WORK INSTRUCTIONS:
Emit the entire listing verbatim.

━━━━━ DATA EXCERPT ━━━━━

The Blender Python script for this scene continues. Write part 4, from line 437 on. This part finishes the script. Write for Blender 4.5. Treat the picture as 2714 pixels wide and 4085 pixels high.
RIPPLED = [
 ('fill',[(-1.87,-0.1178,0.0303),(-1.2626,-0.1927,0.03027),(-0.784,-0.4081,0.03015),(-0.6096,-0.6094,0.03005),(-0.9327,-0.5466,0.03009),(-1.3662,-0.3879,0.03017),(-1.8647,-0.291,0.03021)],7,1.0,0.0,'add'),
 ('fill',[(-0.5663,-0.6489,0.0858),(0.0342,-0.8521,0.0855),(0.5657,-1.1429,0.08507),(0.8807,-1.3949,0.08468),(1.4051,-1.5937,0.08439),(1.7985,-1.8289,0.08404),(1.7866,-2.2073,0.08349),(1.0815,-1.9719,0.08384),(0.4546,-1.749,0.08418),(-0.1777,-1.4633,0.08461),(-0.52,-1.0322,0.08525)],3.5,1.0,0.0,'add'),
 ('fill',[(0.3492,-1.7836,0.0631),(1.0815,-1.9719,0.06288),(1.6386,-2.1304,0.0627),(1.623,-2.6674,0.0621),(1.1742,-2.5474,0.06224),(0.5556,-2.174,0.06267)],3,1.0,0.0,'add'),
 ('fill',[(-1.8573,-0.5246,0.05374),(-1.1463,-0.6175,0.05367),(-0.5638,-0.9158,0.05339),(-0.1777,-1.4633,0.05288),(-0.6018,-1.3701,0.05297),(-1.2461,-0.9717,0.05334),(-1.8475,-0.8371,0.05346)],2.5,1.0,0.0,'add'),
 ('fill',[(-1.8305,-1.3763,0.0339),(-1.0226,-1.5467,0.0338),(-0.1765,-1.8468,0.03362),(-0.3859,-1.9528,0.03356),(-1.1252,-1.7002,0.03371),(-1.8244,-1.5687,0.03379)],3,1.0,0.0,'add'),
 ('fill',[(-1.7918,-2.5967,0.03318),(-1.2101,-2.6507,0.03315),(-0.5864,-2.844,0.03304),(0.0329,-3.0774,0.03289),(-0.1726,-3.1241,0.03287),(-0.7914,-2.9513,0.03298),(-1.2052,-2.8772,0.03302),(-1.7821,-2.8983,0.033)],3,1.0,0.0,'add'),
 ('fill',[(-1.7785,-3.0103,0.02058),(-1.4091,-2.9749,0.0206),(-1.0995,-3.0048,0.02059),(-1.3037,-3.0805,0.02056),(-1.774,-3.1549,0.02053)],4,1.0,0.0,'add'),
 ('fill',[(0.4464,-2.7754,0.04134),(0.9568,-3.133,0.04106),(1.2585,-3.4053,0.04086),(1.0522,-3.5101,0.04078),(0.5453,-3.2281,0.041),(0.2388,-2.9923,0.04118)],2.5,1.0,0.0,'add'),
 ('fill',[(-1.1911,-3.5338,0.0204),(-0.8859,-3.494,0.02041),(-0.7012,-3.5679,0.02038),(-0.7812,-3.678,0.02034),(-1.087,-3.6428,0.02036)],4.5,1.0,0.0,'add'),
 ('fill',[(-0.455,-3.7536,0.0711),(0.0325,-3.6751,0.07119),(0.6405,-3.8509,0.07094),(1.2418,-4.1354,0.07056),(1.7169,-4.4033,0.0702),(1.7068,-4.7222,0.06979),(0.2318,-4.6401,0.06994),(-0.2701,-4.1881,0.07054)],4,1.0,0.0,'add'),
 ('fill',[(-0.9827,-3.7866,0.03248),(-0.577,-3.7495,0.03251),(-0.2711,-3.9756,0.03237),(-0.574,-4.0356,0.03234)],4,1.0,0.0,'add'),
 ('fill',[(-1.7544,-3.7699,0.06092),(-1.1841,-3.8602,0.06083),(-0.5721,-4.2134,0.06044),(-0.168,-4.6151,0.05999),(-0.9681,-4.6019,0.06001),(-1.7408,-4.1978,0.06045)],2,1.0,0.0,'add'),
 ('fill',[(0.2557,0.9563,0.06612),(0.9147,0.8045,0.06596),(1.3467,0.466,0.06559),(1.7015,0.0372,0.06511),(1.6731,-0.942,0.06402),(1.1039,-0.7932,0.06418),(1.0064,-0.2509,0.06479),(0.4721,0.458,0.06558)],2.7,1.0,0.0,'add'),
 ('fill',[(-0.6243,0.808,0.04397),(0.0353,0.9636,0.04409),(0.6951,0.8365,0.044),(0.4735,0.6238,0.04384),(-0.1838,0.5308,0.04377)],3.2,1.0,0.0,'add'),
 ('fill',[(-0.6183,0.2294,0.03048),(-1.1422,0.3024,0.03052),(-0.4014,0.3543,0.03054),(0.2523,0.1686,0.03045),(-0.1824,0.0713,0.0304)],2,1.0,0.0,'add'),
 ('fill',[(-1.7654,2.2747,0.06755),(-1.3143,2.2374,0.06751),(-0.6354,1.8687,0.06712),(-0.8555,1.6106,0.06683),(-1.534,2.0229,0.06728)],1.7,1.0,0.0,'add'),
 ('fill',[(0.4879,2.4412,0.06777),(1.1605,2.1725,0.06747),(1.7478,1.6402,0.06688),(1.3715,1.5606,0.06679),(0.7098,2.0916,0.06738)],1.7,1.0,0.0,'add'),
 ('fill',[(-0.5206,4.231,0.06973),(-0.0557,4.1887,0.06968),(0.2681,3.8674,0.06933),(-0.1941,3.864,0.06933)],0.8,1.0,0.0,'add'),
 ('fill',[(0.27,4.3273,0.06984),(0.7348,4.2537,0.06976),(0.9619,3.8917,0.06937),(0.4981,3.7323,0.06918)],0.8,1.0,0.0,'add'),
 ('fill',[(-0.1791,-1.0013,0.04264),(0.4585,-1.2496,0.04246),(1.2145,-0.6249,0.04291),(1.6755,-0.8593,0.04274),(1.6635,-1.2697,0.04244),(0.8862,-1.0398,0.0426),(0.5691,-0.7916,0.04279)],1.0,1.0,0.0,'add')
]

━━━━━

CORRECT OUTPUT:
The Blender Python script for this scene continues. Write part 4, from line 437 on. This part finishes the script. Write for Blender 4.5. Treat the picture as 2714 pixels wide and 4085 pixels high.
RIPPLED = [
 ('fill',[(-1.87,-0.1178,0.0303),(-1.2626,-0.1927,0.03027),(-0.784,-0.4081,0.03015),(-0.6096,-0.6094,0.03005),(-0.9327,-0.5466,0.03009),(-1.3662,-0.3879,0.03017),(-1.8647,-0.291,0.03021)],7,1.0,0.0,'add'),
 ('fill',[(-0.5663,-0.6489,0.0858),(0.0342,-0.8521,0.0855),(0.5657,-1.1429,0.08507),(0.8807,-1.3949,0.08468),(1.4051,-1.5937,0.08439),(1.7985,-1.8289,0.08404),(1.7866,-2.2073,0.08349),(1.0815,-1.9719,0.08384),(0.4546,-1.749,0.08418),(-0.1777,-1.4633,0.08461),(-0.52,-1.0322,0.08525)],3.5,1.0,0.0,'add'),
 ('fill',[(0.3492,-1.7836,0.0631),(1.0815,-1.9719,0.06288),(1.6386,-2.1304,0.0627),(1.623,-2.6674,0.0621),(1.1742,-2.5474,0.06224),(0.5556,-2.174,0.06267)],3,1.0,0.0,'add'),
 ('fill',[(-1.8573,-0.5246,0.05374),(-1.1463,-0.6175,0.05367),(-0.5638,-0.9158,0.05339),(-0.1777,-1.4633,0.05288),(-0.6018,-1.3701,0.05297),(-1.2461,-0.9717,0.05334),(-1.8475,-0.8371,0.05346)],2.5,1.0,0.0,'add'),
 ('fill',[(-1.8305,-1.3763,0.0339),(-1.0226,-1.5467,0.0338),(-0.1765,-1.8468,0.03362),(-0.3859,-1.9528,0.03356),(-1.1252,-1.7002,0.03371),(-1.8244,-1.5687,0.03379)],3,1.0,0.0,'add'),
 ('fill',[(-1.7918,-2.5967,0.03318),(-1.2101,-2.6507,0.03315),(-0.5864,-2.844,0.03304),(0.0329,-3.0774,0.03289),(-0.1726,-3.1241,0.03287),(-0.7914,-2.9513,0.03298),(-1.2052,-2.8772,0.03302),(-1.7821,-2.8983,0.033)],3,1.0,0.0,'add'),
 ('fill',[(-1.7785,-3.0103,0.02058),(-1.4091,-2.9749,0.0206),(-1.0995,-3.0048,0.02059),(-1.3037,-3.0805,0.02056),(-1.774,-3.1549,0.02053)],4,1.0,0.0,'add'),
 ('fill',[(0.4464,-2.7754,0.04134),(0.9568,-3.133,0.04106),(1.2585,-3.4053,0.04086),(1.0522,-3.5101,0.04078),(0.5453,-3.2281,0.041),(0.2388,-2.9923,0.04118)],2.5,1.0,0.0,'add'),
 ('fill',[(-1.1911,-3.5338,0.0204),(-0.8859,-3.494,0.02041),(-0.7012,-3.5679,0.02038),(-0.7812,-3.678,0.02034),(-1.087,-3.6428,0.02036)],4.5,1.0,0.0,'add'),
 ('fill',[(-0.455,-3.7536,0.0711),(0.0325,-3.6751,0.07119),(0.6405,-3.8509,0.07094),(1.2418,-4.1354,0.07056),(1.7169,-4.4033,0.0702),(1.7068,-4.7222,0.06979),(0.2318,-4.6401,0.06994),(-0.2701,-4.1881,0.07054)],4,1.0,0.0,'add'),
 ('fill',[(-0.9827,-3.7866,0.03248),(-0.577,-3.7495,0.03251),(-0.2711,-3.9756,0.03237),(-0.574,-4.0356,0.03234)],4,1.0,0.0,'add'),
 ('fill',[(-1.7544,-3.7699,0.06092),(-1.1841,-3.8602,0.06083),(-0.5721,-4.2134,0.06044),(-0.168,-4.6151,0.05999),(-0.9681,-4.6019,0.06001),(-1.7408,-4.1978,0.06045)],2,1.0,0.0,'add'),
 ('fill',[(0.2557,0.9563,0.06612),(0.9147,0.8045,0.06596),(1.3467,0.466,0.06559),(1.7015,0.0372,0.06511),(1.6731,-0.942,0.06402),(1.1039,-0.7932,0.06418),(1.0064,-0.2509,0.06479),(0.4721,0.458,0.06558)],2.7,1.0,0.0,'add'),
 ('fill',[(-0.6243,0.808,0.04397),(0.0353,0.9636,0.04409),(0.6951,0.8365,0.044),(0.4735,0.6238,0.04384),(-0.1838,0.5308,0.04377)],3.2,1.0,0.0,'add'),
 ('fill',[(-0.6183,0.2294,0.03048),(-1.1422,0.3024,0.03052),(-0.4014,0.3543,0.03054),(0.2523,0.1686,0.03045),(-0.1824,0.0713,0.0304)],2,1.0,0.0,'add'),
 ('fill',[(-1.7654,2.2747,0.06755),(-1.3143,2.2374,0.06751),(-0.6354,1.8687,0.06712),(-0.8555,1.6106,0.06683),(-1.534,2.0229,0.06728)],1.7,1.0,0.0,'add'),
 ('fill',[(0.4879,2.4412,0.06777),(1.1605,2.1725,0.06747),(1.7478,1.6402,0.06688),(1.3715,1.5606,0.06679),(0.7098,2.0916,0.06738)],1.7,1.0,0.0,'add'),
 ('fill',[(-0.5206,4.231,0.06973),(-0.0557,4.1887,0.06968),(0.2681,3.8674,0.06933),(-0.1941,3.864,0.06933)],0.8,1.0,0.0,'add'),
 ('fill',[(0.27,4.3273,0.06984),(0.7348,4.2537,0.06976),(0.9619,3.8917,0.06937),(0.4981,3.7323,0.06918)],0.8,1.0,0.0,'add'),
 ('fill',[(-0.1791,-1.0013,0.04264),(0.4585,-1.2496,0.04246),(1.2145,-0.6249,0.04291),(1.6755,-0.8593,0.04274),(1.6635,-1.2697,0.04244),(0.8862,-1.0398,0.0426),(0.5691,-0.7916,0.04279)],1.0,1.0,0.0,'add')
]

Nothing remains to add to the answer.